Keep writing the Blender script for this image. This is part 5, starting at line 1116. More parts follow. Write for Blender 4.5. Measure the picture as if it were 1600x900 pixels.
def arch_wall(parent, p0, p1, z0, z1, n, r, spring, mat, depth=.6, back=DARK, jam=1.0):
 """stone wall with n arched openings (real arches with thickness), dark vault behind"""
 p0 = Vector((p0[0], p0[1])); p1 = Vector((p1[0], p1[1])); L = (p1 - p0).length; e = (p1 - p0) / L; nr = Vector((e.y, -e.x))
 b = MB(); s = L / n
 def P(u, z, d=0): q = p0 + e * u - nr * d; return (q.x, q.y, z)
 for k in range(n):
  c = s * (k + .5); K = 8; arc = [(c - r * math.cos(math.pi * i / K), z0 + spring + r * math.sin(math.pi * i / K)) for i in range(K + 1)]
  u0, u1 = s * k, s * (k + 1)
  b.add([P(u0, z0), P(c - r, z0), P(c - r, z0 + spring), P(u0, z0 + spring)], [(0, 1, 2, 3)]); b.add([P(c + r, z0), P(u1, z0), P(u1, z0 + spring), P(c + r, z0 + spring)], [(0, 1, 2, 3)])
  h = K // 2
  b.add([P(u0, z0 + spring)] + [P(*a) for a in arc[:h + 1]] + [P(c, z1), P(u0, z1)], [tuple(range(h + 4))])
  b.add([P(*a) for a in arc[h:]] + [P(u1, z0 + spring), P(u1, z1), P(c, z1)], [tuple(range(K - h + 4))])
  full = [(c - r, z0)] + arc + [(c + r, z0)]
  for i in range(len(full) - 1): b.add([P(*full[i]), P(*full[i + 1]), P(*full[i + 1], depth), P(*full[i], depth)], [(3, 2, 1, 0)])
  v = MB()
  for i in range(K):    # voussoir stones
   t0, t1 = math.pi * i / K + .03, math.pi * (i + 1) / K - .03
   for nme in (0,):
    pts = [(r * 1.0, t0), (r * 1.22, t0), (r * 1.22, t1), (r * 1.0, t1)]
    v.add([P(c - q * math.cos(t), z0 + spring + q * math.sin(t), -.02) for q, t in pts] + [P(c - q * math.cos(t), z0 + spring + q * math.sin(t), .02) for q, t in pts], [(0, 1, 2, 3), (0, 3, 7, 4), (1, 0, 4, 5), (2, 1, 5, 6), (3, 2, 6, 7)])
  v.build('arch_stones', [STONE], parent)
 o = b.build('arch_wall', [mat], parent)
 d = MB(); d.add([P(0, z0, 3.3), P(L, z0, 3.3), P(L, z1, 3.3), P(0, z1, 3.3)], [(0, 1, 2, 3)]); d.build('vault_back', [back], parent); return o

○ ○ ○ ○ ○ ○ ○

DIRECTIVE: Your task is to repeat the data exactly, with nothing left out.

RESPONSE TO THE TASK:
Keep writing the Blender script for this image. This is part 5, starting at line 1116. More parts follow. Write for Blender 4.5. Measure the picture as if it were 1600x900 pixels.
def arch_wall(parent, p0, p1, z0, z1, n, r, spring, mat, depth=.6, back=DARK, jam=1.0):
 """stone wall with n arched openings (real arches with thickness), dark vault behind"""
 p0 = Vector((p0[0], p0[1])); p1 = Vector((p1[0], p1[1])); L = (p1 - p0).length; e = (p1 - p0) / L; nr = Vector((e.y, -e.x))
 b = MB(); s = L / n
 def P(u, z, d=0): q = p0 + e * u - nr * d; return (q.x, q.y, z)
 for k in range(n):
  c = s * (k + .5); K = 8; arc = [(c - r * math.cos(math.pi * i / K), z0 + spring + r * math.sin(math.pi * i / K)) for i in range(K + 1)]
  u0, u1 = s * k, s * (k + 1)
  b.add([P(u0, z0), P(c - r, z0), P(c - r, z0 + spring), P(u0, z0 + spring)], [(0, 1, 2, 3)]); b.add([P(c + r, z0), P(u1, z0), P(u1, z0 + spring), P(c + r, z0 + spring)], [(0, 1, 2, 3)])
  h = K // 2
  b.add([P(u0, z0 + spring)] + [P(*a) for a in arc[:h + 1]] + [P(c, z1), P(u0, z1)], [tuple(range(h + 4))])
  b.add([P(*a) for a in arc[h:]] + [P(u1, z0 + spring), P(u1, z1), P(c, z1)], [tuple(range(K - h + 4))])
  full = [(c - r, z0)] + arc + [(c + r, z0)]
  for i in range(len(full) - 1): b.add([P(*full[i]), P(*full[i + 1]), P(*full[i + 1], depth), P(*full[i], depth)], [(3, 2, 1, 0)])
  v = MB()
  for i in range(K):    # voussoir stones
   t0, t1 = math.pi * i / K + .03, math.pi * (i + 1) / K - .03
   for nme in (0,):
    pts = [(r * 1.0, t0), (r * 1.22, t0), (r * 1.22, t1), (r * 1.0, t1)]
    v.add([P(c - q * math.cos(t), z0 + spring + q * math.sin(t), -.02) for q, t in pts] + [P(c - q * math.cos(t), z0 + spring + q * math.sin(t), .02) for q, t in pts], [(0, 1, 2, 3), (0, 3, 7, 4), (1, 0, 4, 5), (2, 1, 5, 6), (3, 2, 6, 7)])
  v.build('arch_stones', [STONE], parent)
 o = b.build('arch_wall', [mat], parent)
 d = MB(); d.add([P(0, z0, 3.3), P(L, z0, 3.3), P(L, z1, 3.3), P(0, z1, 3.3)], [(0, 1, 2, 3)]); d.build('vault_back', [back], parent); return o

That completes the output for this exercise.